I still find many images in my Lightroom catalog that I haven’t shared, yet, that show more famous locations, even in great conditions, that would probably do very well on social media and which might be considered as “bangers”. But I just do not feel the same excitement for them as I do for images that make me feel like ‘the place spoke to me and I framed something that only I did see’. I am not saying this or that is any better, all I can say is this or that feels better to me.
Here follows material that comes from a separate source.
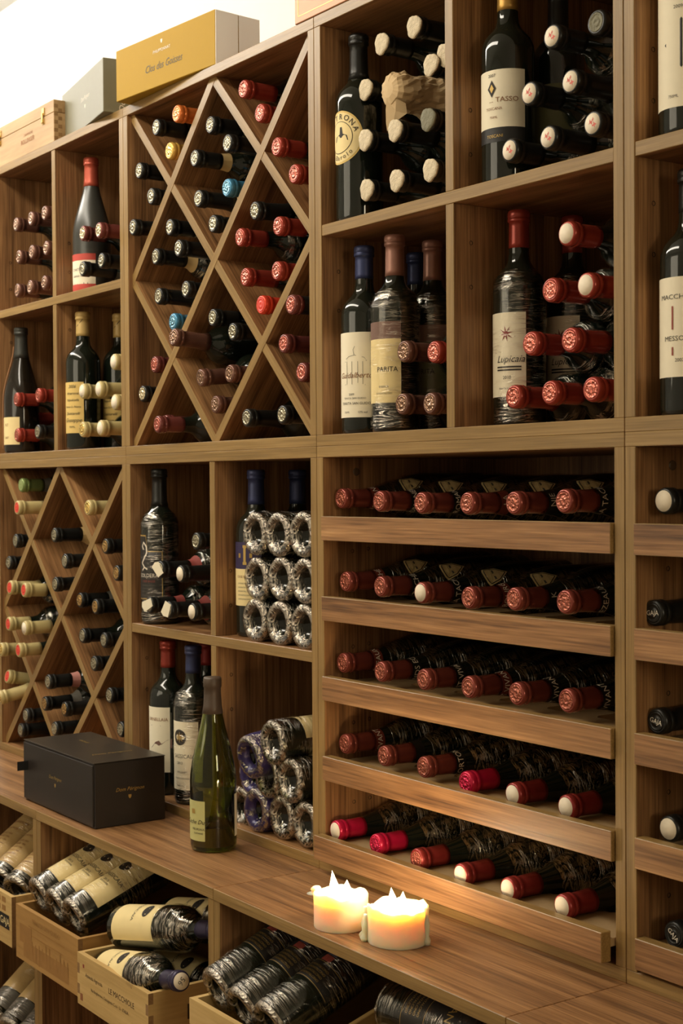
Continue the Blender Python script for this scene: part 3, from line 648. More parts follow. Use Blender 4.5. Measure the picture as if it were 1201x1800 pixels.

I had thought long about whether I should even write this blog post. A rambling on thoughts in my head, well unorganized. And what sense does it make really to write this when I do not even really know where I am heading towards? When I only have a gut feeling about what might be coming next. But then again I feel it is the right time, because it just feels right and I feel excitement and a strong “yes, I will do this” in me. So in the end maybe I just write this for myself. For the moment to read this in retrospect when I might judge “boy, you were so off and so wrong”, although it much rather feels like “man, it is good you headed that way” this very moment.
I have read lots of articles and books about creativity and have reflected what being creative means to me on a very personal level. And I have come to the conclusion that it is essential to me. Period. Even if I stopped sharing my work and no one would ever see one of my images again, I would continue being creative. Because it is joy for me and the main spirit of life. And I enjoy traveling this road of creating art and trying things to the fullest.
I hope my aching back won’t fail on me during the upcoming tour and I hope that my stomach will stay stable troughout the trip. Honestly, I feel a bit uneasy traveling this time. But then again I am just a happy kid who cannot wait to feel the Icelandic breeze again and get some time to breathe. Bring it on.